Work to do |
Below are the records. Gather each line that holds "scene".

Dataset records |

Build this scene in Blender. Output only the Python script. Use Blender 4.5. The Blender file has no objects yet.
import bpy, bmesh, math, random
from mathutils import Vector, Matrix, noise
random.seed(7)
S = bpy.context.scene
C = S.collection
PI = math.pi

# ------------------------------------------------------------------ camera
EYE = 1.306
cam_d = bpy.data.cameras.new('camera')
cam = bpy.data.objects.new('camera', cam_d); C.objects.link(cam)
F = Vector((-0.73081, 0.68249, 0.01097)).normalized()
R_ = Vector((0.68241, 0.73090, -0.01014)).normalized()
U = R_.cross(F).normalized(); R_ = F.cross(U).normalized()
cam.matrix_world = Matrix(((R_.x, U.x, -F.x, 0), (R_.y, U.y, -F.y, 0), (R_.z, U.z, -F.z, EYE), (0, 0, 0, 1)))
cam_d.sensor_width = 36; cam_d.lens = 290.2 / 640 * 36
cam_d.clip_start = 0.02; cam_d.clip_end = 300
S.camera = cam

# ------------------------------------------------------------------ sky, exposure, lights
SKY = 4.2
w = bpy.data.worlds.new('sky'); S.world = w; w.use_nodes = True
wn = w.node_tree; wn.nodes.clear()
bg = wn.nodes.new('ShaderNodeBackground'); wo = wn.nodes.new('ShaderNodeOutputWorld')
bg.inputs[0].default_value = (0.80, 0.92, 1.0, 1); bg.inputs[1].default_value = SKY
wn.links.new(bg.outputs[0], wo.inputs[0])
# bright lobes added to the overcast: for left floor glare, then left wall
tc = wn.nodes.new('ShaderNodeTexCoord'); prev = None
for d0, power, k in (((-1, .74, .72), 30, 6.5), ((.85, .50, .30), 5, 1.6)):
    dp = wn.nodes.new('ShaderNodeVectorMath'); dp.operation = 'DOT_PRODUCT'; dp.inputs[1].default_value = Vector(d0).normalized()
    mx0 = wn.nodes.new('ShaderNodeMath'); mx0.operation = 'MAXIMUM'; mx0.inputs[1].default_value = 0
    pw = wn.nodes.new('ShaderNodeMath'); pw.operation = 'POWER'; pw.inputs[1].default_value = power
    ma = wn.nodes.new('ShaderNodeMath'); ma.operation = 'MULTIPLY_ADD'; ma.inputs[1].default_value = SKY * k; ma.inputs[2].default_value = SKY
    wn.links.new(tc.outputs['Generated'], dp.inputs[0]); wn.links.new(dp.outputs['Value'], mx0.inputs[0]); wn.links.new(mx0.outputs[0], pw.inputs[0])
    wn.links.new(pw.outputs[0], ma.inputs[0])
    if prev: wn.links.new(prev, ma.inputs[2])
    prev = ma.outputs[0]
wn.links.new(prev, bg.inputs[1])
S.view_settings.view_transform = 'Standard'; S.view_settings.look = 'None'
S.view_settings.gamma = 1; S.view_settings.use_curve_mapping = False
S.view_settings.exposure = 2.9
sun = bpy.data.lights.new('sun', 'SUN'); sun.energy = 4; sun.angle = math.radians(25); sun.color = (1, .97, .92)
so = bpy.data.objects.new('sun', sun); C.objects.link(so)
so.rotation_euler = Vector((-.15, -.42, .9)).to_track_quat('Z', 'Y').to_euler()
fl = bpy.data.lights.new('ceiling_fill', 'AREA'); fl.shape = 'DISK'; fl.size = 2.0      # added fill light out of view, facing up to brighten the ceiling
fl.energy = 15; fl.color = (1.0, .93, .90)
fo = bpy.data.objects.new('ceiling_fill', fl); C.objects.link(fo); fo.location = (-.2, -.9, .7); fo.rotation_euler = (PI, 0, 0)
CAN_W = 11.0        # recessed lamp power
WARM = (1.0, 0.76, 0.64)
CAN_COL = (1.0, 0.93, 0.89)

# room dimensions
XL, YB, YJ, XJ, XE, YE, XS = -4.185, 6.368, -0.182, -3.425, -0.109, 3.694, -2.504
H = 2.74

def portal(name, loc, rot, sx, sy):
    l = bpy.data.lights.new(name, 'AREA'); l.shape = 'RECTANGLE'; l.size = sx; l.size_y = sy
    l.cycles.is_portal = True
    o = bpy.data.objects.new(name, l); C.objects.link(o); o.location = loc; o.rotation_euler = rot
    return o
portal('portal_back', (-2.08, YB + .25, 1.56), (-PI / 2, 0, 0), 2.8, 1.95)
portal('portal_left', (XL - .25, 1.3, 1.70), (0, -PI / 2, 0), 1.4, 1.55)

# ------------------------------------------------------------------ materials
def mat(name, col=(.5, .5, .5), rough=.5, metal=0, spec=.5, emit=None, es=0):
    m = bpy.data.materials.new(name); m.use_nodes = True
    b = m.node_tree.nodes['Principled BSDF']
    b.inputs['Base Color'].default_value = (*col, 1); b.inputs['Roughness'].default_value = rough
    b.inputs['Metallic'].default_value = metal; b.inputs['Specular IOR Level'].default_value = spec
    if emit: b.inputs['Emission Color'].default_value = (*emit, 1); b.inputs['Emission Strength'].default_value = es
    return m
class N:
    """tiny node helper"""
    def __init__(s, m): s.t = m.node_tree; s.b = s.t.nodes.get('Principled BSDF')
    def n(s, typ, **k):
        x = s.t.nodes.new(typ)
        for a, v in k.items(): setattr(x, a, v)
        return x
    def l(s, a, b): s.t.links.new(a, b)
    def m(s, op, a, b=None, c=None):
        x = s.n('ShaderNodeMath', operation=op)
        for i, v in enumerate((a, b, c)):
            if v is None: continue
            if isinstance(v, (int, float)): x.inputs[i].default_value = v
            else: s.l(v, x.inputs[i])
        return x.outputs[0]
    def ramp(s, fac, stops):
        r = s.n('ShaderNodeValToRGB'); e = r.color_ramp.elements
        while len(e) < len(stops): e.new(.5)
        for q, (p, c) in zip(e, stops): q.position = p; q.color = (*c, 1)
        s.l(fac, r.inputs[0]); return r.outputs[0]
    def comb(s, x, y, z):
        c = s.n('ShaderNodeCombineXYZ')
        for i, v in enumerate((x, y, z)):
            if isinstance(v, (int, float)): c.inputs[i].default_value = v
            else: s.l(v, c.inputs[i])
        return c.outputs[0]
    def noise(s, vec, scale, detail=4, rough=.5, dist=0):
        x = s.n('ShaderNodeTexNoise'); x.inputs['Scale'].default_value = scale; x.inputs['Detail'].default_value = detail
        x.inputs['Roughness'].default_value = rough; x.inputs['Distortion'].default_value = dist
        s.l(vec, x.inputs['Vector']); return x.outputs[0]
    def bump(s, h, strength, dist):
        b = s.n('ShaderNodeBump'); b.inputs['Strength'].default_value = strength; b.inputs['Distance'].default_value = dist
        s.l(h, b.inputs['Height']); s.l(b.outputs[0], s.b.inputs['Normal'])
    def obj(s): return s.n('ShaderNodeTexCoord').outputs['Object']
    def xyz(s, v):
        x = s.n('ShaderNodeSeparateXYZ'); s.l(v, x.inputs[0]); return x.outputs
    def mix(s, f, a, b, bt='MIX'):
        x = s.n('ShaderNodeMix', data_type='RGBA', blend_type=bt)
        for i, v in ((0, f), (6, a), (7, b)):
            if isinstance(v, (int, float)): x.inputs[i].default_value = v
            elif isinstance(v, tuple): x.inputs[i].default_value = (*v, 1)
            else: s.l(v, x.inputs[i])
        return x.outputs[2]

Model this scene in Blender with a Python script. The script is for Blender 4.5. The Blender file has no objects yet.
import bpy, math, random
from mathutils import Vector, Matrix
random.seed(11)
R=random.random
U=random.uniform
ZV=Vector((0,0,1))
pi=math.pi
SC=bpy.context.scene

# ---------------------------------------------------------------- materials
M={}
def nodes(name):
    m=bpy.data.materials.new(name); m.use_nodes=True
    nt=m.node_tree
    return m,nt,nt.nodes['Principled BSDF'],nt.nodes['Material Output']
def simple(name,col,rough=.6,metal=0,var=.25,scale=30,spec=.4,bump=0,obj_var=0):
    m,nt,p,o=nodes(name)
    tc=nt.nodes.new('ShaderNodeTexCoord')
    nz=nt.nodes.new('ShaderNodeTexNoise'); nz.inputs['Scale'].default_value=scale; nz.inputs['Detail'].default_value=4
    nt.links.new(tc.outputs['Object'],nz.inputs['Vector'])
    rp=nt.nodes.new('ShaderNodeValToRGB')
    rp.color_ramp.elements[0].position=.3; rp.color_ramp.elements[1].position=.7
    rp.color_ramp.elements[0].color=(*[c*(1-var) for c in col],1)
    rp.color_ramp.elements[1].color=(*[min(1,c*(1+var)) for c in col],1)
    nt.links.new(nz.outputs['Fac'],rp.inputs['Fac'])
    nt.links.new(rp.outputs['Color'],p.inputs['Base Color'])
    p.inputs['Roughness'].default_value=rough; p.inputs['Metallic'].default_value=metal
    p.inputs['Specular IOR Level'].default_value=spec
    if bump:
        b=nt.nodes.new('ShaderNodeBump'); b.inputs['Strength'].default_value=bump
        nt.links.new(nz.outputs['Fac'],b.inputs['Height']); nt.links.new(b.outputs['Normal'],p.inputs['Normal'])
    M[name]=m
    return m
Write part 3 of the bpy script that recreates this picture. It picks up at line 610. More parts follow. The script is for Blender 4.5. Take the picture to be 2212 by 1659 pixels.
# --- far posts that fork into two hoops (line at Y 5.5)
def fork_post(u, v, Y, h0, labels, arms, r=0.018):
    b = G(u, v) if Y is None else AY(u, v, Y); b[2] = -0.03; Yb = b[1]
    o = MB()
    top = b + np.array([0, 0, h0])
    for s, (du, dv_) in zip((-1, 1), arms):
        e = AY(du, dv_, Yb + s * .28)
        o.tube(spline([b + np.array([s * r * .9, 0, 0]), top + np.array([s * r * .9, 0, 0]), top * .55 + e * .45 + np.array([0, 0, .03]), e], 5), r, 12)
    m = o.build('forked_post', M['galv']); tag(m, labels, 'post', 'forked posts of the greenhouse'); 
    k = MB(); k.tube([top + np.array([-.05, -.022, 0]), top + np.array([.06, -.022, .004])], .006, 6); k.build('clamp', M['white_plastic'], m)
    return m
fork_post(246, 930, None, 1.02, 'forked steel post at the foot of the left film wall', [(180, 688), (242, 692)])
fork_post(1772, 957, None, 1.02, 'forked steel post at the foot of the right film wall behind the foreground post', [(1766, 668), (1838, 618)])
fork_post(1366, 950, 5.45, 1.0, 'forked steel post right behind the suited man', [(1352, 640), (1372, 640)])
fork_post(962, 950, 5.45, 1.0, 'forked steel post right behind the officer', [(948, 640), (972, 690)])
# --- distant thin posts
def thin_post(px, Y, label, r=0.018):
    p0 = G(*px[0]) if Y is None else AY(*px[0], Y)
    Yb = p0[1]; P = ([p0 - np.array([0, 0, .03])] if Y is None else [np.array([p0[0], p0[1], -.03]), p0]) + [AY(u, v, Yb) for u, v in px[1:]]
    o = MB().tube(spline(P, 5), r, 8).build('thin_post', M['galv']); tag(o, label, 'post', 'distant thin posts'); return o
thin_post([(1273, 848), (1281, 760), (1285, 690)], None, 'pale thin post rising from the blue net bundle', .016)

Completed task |
Build this scene in Blender. Output only the Python script. Use Blender 4.5. The Blender file has no objects yet.
S = bpy.context.scene
Model this scene in Blender with a Python script. The script is for Blender 4.5. The Blender file has no objects yet.
SC=bpy.context.scene